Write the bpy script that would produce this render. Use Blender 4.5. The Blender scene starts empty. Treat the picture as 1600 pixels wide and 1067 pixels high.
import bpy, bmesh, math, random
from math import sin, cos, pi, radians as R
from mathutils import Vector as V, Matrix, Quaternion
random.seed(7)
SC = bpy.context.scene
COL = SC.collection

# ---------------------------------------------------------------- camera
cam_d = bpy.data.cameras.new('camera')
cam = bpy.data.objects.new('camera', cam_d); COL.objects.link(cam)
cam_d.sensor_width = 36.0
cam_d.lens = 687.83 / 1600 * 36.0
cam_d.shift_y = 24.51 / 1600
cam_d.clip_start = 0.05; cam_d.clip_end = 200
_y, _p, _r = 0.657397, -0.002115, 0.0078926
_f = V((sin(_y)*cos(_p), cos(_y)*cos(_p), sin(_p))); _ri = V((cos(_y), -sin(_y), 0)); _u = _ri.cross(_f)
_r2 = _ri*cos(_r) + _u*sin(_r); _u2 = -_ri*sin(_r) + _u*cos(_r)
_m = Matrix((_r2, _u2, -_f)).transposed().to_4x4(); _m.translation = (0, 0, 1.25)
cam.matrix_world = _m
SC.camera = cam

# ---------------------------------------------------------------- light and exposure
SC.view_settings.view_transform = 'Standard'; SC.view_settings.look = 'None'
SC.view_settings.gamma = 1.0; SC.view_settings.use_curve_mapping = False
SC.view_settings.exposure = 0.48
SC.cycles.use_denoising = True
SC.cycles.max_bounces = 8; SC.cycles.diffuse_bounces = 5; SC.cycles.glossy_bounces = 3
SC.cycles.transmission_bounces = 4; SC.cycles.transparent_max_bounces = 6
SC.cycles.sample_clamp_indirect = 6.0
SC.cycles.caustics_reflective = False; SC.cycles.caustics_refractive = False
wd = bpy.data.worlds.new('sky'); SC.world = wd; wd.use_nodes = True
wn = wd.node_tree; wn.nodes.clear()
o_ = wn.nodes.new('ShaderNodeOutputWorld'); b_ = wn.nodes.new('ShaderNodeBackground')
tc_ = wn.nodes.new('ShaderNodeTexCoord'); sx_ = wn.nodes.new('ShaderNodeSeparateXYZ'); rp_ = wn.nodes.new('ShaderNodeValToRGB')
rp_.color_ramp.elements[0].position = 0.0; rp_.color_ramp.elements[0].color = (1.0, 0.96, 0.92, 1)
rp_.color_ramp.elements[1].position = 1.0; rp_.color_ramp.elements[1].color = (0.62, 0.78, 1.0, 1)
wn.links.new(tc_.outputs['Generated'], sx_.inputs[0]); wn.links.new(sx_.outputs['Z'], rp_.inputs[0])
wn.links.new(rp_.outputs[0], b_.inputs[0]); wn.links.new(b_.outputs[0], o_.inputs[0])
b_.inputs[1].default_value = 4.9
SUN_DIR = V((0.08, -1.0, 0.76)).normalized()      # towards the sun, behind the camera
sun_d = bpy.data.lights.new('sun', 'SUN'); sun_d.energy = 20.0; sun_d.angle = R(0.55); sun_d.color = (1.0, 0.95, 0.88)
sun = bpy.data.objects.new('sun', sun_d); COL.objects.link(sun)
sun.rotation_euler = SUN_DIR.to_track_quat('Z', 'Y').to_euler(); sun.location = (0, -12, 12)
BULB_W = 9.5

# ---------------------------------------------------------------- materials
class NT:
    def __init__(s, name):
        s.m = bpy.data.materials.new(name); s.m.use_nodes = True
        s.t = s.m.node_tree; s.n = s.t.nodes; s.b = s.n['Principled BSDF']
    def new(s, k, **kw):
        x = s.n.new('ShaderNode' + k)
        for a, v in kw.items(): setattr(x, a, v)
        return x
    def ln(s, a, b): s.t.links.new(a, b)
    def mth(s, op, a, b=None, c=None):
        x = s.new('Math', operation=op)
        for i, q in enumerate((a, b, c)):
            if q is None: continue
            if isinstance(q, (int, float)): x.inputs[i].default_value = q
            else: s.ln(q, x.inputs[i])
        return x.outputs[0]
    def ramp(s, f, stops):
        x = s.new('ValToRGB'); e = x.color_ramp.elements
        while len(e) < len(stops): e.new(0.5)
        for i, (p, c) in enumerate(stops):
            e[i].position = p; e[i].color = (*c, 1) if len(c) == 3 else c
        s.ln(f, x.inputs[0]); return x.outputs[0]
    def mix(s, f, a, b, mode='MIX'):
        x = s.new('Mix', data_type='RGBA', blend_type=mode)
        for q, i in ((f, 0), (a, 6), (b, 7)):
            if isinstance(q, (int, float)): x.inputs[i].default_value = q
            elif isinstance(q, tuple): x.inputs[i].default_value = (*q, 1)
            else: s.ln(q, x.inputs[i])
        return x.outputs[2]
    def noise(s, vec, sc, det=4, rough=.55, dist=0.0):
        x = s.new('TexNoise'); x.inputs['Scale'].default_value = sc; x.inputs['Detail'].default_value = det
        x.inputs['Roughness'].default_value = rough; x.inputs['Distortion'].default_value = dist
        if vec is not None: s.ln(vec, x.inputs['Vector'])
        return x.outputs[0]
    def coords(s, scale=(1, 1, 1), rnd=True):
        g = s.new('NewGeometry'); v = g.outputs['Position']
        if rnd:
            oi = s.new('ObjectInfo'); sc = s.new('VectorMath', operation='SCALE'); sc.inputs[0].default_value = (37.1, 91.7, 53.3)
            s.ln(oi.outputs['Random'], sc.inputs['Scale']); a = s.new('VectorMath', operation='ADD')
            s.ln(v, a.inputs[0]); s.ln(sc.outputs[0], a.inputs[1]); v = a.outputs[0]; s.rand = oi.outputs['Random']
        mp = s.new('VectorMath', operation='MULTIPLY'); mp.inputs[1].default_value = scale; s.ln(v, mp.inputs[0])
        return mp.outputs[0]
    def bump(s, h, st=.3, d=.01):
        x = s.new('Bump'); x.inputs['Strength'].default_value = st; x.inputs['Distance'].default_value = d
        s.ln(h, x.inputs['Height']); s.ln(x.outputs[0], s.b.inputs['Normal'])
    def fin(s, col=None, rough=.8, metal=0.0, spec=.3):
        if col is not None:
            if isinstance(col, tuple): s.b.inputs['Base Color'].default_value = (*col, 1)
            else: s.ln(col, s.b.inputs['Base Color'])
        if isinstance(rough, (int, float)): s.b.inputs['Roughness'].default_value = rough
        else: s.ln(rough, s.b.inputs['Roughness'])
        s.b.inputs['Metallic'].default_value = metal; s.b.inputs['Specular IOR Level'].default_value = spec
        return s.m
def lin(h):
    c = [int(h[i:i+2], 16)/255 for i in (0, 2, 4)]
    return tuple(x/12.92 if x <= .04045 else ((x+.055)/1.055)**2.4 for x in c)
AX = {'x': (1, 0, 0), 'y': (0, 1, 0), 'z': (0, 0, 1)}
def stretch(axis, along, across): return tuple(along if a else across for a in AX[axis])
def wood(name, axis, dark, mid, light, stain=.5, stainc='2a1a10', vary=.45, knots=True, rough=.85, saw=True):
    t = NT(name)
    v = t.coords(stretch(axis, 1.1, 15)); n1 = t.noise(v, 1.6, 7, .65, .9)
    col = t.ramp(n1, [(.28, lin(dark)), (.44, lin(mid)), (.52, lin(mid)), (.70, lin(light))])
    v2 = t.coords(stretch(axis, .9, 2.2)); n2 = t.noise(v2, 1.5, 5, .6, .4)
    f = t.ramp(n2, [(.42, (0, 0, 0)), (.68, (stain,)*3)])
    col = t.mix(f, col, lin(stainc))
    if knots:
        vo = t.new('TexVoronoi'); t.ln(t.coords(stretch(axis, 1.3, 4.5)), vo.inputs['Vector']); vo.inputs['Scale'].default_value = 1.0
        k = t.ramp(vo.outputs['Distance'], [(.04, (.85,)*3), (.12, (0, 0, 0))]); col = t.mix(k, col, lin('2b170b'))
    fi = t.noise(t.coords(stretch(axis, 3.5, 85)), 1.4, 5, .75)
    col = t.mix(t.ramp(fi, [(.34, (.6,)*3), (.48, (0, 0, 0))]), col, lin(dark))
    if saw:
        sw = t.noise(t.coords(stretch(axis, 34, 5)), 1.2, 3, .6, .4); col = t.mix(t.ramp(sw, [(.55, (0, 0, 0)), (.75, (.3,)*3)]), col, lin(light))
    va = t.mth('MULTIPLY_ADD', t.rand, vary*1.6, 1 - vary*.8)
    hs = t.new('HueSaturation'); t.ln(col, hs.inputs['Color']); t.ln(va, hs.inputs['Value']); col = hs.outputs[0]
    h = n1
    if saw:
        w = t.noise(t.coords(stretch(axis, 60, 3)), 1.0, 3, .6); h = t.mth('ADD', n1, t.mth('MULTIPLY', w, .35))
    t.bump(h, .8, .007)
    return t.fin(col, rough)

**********

__Brief__
Filter out all lines lacking the word "scene" and copy the rest.

__The reply__
Write the bpy script that would produce this render. Use Blender 4.5. The Blender scene starts empty. Treat the picture as 1600 pixels wide and 1067 pixels high.
SC = bpy.context.scene